> **WRITTEN EXERCISE**: Identify the lines that include the word "script", then copy all of them.

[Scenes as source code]

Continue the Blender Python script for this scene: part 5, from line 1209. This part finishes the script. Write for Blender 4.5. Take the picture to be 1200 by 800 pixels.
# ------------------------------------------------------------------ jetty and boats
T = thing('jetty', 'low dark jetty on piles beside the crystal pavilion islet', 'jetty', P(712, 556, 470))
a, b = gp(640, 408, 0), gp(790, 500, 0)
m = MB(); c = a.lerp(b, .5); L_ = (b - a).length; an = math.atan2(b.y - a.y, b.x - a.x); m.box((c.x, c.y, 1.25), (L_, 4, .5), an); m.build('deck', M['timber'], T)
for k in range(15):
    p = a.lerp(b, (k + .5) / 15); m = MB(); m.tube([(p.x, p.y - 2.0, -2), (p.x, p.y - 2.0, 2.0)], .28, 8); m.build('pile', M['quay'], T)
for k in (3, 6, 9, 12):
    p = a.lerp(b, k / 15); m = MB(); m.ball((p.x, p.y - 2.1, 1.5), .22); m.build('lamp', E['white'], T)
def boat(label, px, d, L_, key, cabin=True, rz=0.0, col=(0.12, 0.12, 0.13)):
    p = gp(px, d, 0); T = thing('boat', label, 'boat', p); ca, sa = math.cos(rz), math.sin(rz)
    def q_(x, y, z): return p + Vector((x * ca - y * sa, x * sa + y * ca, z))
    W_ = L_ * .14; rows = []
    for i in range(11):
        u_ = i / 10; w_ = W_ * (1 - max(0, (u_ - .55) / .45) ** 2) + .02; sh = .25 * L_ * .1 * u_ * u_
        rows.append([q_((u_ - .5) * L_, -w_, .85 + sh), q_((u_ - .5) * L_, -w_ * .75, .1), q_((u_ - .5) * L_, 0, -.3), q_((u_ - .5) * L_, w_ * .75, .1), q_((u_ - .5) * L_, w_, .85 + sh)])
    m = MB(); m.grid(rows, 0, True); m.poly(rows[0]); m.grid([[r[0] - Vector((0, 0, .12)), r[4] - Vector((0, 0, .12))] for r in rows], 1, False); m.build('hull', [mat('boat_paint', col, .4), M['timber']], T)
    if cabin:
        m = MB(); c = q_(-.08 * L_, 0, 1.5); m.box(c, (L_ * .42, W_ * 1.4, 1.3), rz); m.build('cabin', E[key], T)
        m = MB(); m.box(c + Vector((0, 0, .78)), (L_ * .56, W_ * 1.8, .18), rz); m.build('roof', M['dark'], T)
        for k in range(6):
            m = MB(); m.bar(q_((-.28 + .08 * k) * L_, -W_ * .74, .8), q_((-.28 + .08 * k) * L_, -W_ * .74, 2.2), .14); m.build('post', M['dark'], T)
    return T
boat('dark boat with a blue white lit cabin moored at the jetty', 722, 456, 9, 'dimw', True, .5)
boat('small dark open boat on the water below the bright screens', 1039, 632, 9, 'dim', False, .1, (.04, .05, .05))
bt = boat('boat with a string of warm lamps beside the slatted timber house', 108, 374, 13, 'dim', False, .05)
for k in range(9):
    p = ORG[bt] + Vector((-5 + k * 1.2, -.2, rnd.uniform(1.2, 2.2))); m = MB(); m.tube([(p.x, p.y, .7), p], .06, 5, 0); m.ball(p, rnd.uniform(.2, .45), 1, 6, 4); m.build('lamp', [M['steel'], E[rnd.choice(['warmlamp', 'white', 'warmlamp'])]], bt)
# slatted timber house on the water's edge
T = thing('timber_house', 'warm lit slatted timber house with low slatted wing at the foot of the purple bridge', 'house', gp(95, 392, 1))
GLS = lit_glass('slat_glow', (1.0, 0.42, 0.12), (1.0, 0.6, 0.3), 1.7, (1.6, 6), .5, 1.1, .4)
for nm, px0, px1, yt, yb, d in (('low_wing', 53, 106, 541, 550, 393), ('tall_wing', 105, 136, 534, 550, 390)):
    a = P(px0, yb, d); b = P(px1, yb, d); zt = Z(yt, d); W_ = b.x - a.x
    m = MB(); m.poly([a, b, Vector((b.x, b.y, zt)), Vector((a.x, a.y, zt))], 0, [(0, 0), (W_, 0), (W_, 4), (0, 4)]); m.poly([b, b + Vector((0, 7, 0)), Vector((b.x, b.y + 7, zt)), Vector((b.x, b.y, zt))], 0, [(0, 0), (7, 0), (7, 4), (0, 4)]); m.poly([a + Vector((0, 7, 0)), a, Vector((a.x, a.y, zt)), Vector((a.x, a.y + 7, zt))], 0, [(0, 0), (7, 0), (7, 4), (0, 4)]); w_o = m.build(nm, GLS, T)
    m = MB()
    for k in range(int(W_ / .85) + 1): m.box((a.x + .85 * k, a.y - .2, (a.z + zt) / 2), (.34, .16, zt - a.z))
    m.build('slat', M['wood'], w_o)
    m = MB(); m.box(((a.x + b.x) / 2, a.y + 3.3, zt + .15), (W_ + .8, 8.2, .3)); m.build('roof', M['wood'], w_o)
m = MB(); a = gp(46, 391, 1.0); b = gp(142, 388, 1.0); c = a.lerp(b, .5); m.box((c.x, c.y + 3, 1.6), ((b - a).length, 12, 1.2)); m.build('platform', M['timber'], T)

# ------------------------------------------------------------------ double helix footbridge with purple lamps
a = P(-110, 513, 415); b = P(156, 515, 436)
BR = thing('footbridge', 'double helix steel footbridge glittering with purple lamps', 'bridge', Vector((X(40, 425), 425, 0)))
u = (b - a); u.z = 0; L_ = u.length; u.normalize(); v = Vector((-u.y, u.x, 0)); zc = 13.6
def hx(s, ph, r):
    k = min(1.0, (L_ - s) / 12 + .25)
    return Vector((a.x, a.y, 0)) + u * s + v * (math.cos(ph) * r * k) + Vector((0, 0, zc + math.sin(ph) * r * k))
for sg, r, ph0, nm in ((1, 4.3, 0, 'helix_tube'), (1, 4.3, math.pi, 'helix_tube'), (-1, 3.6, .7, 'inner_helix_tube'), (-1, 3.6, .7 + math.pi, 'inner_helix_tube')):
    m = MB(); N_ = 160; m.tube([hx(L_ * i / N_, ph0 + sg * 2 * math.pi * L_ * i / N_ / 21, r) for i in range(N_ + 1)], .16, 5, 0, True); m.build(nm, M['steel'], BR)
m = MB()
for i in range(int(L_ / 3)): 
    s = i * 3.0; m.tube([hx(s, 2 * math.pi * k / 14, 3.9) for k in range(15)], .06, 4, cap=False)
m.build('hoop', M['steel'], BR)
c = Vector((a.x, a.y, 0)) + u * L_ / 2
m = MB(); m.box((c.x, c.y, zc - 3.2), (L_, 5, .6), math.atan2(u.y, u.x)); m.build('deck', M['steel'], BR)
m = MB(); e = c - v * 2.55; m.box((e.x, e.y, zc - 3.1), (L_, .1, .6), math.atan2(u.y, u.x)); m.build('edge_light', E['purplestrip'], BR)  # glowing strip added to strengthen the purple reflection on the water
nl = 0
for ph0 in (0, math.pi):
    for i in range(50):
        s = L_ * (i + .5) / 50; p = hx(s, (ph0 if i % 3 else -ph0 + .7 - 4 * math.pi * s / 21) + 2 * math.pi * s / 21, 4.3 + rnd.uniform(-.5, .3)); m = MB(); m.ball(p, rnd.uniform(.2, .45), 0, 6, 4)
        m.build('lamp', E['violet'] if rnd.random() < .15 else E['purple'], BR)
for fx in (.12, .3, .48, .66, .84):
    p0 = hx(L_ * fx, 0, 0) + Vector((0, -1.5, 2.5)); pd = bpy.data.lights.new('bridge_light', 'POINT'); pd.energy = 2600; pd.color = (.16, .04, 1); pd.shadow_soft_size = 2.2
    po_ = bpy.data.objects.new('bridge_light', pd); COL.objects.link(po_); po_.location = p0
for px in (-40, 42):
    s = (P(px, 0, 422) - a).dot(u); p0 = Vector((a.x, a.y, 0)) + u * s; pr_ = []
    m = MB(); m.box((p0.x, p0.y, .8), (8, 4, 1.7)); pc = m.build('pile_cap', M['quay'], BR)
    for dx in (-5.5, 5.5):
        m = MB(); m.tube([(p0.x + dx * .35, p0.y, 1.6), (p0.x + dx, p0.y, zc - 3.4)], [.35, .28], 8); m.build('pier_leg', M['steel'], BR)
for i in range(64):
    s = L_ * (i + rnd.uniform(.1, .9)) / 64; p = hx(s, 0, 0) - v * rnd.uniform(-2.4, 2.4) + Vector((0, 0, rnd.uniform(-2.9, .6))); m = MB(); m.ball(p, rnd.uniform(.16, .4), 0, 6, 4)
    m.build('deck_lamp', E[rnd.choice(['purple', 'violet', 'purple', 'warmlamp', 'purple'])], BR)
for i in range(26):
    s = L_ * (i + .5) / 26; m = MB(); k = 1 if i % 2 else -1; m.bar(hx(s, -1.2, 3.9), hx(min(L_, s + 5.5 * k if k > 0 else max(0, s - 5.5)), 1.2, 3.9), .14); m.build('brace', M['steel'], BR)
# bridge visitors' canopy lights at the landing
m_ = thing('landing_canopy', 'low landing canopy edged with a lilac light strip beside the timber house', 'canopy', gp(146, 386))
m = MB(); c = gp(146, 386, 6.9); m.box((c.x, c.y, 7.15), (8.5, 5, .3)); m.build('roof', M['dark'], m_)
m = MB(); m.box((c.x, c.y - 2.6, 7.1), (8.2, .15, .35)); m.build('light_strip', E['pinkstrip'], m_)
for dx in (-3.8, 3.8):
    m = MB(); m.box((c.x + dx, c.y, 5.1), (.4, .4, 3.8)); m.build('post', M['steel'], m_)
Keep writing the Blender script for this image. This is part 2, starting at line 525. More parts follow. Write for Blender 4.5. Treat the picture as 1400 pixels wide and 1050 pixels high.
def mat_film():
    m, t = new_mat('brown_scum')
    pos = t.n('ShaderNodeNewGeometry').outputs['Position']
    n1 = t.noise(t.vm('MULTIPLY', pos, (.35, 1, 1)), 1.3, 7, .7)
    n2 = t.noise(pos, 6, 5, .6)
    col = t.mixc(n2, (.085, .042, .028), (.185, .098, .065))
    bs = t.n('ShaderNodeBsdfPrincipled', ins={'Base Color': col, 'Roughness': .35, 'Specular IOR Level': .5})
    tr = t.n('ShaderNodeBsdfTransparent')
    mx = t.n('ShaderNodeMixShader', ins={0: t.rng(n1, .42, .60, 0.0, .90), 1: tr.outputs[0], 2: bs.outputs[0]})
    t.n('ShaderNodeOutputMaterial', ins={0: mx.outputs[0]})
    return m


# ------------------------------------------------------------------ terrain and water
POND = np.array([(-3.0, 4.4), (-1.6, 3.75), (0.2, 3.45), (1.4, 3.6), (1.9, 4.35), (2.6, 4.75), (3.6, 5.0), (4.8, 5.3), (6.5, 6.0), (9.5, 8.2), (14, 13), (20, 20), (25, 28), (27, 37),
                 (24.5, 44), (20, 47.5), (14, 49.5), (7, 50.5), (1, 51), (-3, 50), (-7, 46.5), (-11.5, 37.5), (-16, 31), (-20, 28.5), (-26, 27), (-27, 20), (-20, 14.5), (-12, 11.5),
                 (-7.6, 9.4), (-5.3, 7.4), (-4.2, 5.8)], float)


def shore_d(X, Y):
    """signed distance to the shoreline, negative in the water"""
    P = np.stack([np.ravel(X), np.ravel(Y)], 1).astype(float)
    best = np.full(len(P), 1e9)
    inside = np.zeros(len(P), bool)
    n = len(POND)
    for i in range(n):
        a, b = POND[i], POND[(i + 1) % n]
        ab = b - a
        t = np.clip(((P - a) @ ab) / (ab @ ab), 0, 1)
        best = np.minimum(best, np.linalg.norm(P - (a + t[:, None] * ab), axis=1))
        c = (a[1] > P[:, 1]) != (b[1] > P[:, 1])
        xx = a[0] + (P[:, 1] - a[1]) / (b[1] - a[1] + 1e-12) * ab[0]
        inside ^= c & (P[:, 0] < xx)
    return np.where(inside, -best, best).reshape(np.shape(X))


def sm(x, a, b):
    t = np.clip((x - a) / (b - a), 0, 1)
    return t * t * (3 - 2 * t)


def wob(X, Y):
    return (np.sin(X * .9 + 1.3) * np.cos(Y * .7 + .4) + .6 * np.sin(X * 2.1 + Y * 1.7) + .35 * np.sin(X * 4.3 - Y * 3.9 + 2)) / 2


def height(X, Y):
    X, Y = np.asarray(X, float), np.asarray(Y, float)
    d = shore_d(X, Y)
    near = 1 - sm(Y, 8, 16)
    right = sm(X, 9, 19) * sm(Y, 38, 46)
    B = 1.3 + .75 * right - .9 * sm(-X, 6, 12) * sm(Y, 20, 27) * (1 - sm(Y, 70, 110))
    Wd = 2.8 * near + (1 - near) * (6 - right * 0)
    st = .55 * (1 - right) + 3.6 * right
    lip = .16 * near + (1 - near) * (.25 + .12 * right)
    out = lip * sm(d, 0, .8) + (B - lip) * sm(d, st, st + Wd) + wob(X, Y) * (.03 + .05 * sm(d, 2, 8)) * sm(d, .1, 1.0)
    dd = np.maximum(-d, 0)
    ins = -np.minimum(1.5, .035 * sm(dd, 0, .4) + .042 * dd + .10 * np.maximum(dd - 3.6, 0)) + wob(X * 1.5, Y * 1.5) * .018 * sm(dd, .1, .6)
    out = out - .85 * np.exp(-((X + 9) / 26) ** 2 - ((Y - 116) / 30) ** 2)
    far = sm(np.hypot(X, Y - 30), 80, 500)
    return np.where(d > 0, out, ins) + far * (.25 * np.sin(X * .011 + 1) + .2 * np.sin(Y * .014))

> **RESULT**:
Continue the Blender Python script for this scene: part 5, from line 1209. This part finishes the script. Write for Blender 4.5. Take the picture to be 1200 by 800 pixels.
Keep writing the Blender script for this image. This is part 2, starting at line 525. More parts follow. Write for Blender 4.5. Treat the picture as 1400 pixels wide and 1050 pixels high.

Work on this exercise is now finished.